The other victory for Democrats in Heller's decision was his determination that the case was appropriate for the courts to rule on in the first place. He even cited Marbury vs. Madison, the famous U.S. Supreme Court that establishes "judicial review." The state had argued, in advocating to uphold the two-thirds rule, that the issue was an internal legislative matter — a kind of Catch-22 argument that the courts shouldn't get involved unless the Legislature passed taxes without a two-thirds majority, basically breaking the law. Huh?

But Heller signed off on the plaintiffs' argument that the legislature's inability to raise taxes —  locked in for nearly 20 years by five separate initiatives starting with I-601 in 1993  — was a matter of front-and-center public concern.
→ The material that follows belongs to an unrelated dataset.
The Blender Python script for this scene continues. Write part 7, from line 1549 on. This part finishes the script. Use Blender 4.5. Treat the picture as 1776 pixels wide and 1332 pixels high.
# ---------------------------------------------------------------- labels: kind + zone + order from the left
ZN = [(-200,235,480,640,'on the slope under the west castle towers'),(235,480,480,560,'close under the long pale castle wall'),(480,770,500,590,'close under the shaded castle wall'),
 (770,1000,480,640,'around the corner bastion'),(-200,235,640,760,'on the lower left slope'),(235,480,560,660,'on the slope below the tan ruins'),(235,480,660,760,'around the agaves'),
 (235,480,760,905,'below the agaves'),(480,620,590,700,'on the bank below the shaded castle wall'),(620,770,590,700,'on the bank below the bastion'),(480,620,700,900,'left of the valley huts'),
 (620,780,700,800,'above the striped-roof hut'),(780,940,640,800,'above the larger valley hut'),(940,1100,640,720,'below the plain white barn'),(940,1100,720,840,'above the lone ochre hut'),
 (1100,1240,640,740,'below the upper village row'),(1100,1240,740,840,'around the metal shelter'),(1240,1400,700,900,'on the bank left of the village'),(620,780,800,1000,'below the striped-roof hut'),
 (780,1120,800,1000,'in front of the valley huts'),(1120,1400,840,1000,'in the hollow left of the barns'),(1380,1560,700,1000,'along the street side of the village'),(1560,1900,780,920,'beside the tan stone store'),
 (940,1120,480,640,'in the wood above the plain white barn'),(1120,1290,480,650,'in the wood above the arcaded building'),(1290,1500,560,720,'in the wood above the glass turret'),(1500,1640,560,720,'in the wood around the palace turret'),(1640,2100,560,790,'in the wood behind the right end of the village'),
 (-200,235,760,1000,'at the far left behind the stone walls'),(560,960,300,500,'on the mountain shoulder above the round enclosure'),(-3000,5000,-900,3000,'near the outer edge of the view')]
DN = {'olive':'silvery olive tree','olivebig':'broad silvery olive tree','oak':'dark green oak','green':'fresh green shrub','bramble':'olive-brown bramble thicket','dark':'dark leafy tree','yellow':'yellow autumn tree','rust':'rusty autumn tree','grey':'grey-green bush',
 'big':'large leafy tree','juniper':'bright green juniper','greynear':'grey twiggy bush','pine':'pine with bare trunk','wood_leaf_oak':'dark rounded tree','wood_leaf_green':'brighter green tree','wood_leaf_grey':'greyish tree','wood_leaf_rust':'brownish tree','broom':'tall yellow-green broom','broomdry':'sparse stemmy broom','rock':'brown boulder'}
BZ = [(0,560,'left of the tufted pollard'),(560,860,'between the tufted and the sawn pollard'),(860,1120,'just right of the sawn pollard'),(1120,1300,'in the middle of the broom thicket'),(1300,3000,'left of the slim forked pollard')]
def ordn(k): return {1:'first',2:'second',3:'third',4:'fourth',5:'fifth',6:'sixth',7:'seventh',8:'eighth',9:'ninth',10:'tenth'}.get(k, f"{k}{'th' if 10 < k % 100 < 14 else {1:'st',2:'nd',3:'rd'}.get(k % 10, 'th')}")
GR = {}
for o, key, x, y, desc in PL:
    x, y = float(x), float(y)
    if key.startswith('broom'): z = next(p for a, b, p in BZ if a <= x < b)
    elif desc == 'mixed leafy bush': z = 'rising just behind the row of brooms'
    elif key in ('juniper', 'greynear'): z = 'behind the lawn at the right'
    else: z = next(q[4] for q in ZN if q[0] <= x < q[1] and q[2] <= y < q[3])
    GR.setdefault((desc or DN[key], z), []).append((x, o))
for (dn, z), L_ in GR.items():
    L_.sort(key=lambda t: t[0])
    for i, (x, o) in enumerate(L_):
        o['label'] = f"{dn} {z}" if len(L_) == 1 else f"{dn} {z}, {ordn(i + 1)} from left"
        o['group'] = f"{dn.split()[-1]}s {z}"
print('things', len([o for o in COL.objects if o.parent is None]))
This last point plays into the Democrats' hands going forward to the Supreme Court. Asked to game out their chances, Pedersen — referring to this year's landmark McCleary case, when the court said the state wasn't filling its constitutional mandate to fund public education — told Jolt: "The Supreme Court just got done telling us that were  not adeautely funding education, and so we're saying, 'please decide this case, because we need to raise revenue to fund education.' "

A crew of education activists, including both the teachers' union and education reform advocates, are co-plaintiffs with the Democrats in the case.

Today's second loser: Wannabe late-night imbibers, after the state Liquor Control Board denied the city of Seattle's request that it allow cities to petition for later bar service hours.

Citing concerns about public safety, over-service, limited enforcement resources, and the fact that, with privatization, the availability of liquor statewide is about to increase fivefold (from 328 liquor stores to more than 1,500), the three-member board voted 2-to-1 to deny the city's request to allow cities across the state to petition the board for longer hours.

Board chair Sharon Foster said she worried that people would drive to cities with later bar hours, drink, and drive back home. "One common theme, and one that influenced my decision the most, was that a city’s ability to control public safety ends at its borders," Foster wrote.

Board member Ruthann Kurose cited Vancouver, B.C., where extended liquor hours have "forced the Vancouver police to request $900,000 for liquor [and] firearm squads."

In his letter supporting the city's request, dissenting liquor board member Chris Marr noted that the rule change would have merely allowed cities to petition the board for longer hours, and pointed out that by passing I-1183, the liquor privatization measure, Washington State voters made a clear statement that they want more access to alcohol, not less.

"We are not the Liquor Prevention Board, we are the Liquor Control Board," Marr wrote. "Our job is to determine, after fully examining the facts, if we can establish rules which adequately mitigate the clearly identified risks of expanded hours of alcohol availability at on-premise establishments."

The state legislature could decide to allow later bar hours on its own; both Kurose and Foster said that if that happened, they would work, in Kurose's words, to "make it happen."